Figuration ? Le Sauce s’en défend. Elle est suggérée et involontaire. Mais sous nos yeux, si l’on permet à l’imagination de vagabonder, c’est toute la flore, et tout un bestiaire sous-marin qui dansent au gré des courants. Le zoologiste spécialisé ou l’océanologue pourrait croire à des anémones, astéries, éponges, coraux, oursins, holothuries gracieuses, vers à tubules, céphalopodes délirants ou mollusques fantasques, spirographes déployés en feux d’artifices ou autres arthropodes à la carapace excentrique… Le petit peuple du grand bleu, convoqué dans ces formes colorées et ces empâtements. Un monde d’où la lumière n’est pas absente, au contraire… Le soleil du dessus appelle au retour à la surface.
L’artiste, révolté par ce que devient son élément, est aussi un citoyen engagé, et jette l’anathème sur les responsables de notre monde, incapables d’ouvrir les yeux sur ce que deviennent les océans. A travers des oeuvres monumentales et didactiques, comme cet ensemble de quatre toiles, « Avant-hier ; hier ; aujourd’hui ; et demain ? » il dénonce l’état des fonds marins ; il amène à une prise de conscience et à une réflexion profonde sur le devenir de la mer. Qu’allons-nous décider aujourd’hui, pour que l’avenir ne soit pas une catastrophe ?

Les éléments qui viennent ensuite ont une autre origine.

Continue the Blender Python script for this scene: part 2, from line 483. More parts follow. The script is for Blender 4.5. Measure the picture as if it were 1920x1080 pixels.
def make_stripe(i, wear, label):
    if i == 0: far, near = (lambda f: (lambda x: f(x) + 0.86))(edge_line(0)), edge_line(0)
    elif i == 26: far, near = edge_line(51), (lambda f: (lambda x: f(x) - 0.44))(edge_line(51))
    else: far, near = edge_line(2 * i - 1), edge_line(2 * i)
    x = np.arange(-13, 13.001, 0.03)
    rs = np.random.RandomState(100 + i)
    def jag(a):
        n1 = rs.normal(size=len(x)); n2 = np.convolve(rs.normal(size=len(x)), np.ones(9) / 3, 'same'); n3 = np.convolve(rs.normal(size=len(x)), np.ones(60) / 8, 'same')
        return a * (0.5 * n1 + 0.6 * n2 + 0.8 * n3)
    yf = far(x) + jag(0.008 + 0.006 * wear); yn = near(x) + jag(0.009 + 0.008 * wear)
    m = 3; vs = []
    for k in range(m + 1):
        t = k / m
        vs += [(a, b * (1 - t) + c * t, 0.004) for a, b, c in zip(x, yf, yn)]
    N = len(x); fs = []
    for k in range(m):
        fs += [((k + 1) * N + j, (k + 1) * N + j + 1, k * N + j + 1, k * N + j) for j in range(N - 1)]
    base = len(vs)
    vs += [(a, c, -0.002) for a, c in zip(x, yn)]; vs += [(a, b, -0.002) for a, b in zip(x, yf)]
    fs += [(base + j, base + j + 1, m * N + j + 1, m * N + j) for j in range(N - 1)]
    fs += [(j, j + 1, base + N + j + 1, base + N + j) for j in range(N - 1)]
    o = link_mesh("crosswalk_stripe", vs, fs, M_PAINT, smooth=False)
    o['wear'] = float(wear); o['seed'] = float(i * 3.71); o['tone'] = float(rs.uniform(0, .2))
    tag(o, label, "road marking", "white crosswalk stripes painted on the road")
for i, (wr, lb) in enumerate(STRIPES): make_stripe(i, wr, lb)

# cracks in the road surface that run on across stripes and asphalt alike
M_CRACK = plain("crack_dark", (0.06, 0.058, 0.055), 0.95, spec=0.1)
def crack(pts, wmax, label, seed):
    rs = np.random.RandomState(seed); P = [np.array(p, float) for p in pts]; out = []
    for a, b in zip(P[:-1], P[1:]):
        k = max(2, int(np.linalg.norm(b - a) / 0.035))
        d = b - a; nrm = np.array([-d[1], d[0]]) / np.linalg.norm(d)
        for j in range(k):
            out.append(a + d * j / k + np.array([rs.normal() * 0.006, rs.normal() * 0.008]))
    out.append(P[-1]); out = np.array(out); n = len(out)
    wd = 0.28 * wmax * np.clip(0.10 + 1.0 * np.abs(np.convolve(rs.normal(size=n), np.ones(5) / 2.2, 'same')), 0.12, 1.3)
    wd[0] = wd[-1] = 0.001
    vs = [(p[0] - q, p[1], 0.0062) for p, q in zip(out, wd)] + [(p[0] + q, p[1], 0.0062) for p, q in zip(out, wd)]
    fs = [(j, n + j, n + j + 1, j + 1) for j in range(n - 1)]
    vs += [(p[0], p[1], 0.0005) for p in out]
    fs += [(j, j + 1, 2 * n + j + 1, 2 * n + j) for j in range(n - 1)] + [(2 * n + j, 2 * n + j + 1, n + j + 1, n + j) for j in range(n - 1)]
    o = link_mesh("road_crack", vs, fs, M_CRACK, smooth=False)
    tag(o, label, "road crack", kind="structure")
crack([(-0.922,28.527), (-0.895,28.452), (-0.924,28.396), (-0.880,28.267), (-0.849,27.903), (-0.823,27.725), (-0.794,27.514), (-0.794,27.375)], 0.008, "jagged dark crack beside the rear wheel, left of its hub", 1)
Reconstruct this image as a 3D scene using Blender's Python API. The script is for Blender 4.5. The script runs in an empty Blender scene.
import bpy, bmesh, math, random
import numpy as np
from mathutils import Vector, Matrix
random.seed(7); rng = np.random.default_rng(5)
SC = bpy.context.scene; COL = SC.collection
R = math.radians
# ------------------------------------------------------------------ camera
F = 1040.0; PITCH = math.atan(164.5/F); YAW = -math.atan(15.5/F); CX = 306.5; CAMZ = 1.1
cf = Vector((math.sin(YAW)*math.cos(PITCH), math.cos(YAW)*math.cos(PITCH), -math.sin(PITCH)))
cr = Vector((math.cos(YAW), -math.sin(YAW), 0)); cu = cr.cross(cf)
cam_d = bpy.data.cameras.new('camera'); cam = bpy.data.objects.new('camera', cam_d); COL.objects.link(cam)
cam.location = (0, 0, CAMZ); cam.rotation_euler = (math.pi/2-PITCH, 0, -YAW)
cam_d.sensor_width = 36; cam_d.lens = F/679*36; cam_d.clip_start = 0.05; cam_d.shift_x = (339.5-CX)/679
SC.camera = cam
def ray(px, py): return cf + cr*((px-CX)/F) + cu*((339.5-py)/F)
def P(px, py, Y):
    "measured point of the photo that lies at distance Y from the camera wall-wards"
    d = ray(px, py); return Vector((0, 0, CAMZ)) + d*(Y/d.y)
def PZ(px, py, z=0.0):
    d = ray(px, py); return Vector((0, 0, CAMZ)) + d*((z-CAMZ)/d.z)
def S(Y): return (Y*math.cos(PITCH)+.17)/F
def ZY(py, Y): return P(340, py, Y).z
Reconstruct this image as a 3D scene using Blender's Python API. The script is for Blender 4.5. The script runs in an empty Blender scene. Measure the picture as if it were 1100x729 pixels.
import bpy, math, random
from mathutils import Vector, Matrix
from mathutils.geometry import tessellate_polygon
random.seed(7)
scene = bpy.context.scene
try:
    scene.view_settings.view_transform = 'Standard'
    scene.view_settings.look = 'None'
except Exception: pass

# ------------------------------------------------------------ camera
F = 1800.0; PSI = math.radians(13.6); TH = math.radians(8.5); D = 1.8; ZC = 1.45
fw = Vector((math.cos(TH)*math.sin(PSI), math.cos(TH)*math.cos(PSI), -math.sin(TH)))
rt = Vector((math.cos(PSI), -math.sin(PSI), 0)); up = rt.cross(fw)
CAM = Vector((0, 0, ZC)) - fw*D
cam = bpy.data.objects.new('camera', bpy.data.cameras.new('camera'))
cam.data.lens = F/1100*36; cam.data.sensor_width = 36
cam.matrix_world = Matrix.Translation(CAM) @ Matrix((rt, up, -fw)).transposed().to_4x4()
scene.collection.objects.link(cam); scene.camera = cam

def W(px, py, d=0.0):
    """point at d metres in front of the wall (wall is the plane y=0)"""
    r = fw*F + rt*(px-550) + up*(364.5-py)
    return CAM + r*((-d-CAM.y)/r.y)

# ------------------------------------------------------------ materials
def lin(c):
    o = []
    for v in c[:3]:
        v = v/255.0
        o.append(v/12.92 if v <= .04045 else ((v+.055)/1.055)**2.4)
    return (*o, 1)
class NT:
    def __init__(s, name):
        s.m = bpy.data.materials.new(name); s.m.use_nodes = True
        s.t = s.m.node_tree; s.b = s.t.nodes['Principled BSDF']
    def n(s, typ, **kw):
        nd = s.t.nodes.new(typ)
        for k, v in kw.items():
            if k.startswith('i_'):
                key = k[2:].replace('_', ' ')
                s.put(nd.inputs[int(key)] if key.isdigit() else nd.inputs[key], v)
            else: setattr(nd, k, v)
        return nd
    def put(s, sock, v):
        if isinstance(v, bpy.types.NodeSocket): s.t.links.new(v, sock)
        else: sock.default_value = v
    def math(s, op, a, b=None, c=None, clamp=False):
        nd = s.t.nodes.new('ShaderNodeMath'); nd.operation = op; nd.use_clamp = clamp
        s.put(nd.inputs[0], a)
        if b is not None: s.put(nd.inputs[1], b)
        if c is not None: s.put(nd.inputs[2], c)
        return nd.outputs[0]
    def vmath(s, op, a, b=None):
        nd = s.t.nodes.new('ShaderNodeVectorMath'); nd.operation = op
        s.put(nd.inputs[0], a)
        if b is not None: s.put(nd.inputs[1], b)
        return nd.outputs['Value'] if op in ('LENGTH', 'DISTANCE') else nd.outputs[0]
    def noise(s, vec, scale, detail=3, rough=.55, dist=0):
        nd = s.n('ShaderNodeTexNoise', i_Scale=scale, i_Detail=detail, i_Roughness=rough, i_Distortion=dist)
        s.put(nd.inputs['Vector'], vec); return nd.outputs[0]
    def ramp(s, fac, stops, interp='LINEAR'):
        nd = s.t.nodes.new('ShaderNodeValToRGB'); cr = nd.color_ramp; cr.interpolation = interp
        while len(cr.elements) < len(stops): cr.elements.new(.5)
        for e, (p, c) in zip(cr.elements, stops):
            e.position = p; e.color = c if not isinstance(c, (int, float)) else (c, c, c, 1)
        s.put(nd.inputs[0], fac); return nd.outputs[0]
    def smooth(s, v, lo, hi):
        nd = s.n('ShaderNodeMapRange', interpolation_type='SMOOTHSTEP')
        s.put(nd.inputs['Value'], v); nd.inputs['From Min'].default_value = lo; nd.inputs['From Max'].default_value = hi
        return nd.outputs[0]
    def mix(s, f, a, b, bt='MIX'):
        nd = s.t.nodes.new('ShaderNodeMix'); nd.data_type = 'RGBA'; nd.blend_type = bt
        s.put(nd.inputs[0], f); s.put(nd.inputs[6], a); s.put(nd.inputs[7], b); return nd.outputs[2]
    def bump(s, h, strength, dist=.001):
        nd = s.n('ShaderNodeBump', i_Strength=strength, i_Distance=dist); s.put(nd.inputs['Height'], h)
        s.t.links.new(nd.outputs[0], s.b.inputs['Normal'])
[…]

Avec de l’imagination, l’univers rendu visible par une de ses toiles révèle des possibilités infinies et recèle un mystère digne des abysses. On peut éprouver l’ivresse des profondeurs, face à ces oeuvres à la fois calmes et mouvementées, désertiques et tellement habitées ! Sensibilisés, et gagnés à la cause Bleue (couleur préférée des Européens, donc des Français), nous deviendrons ses défenseurs et promoteurs acharnés.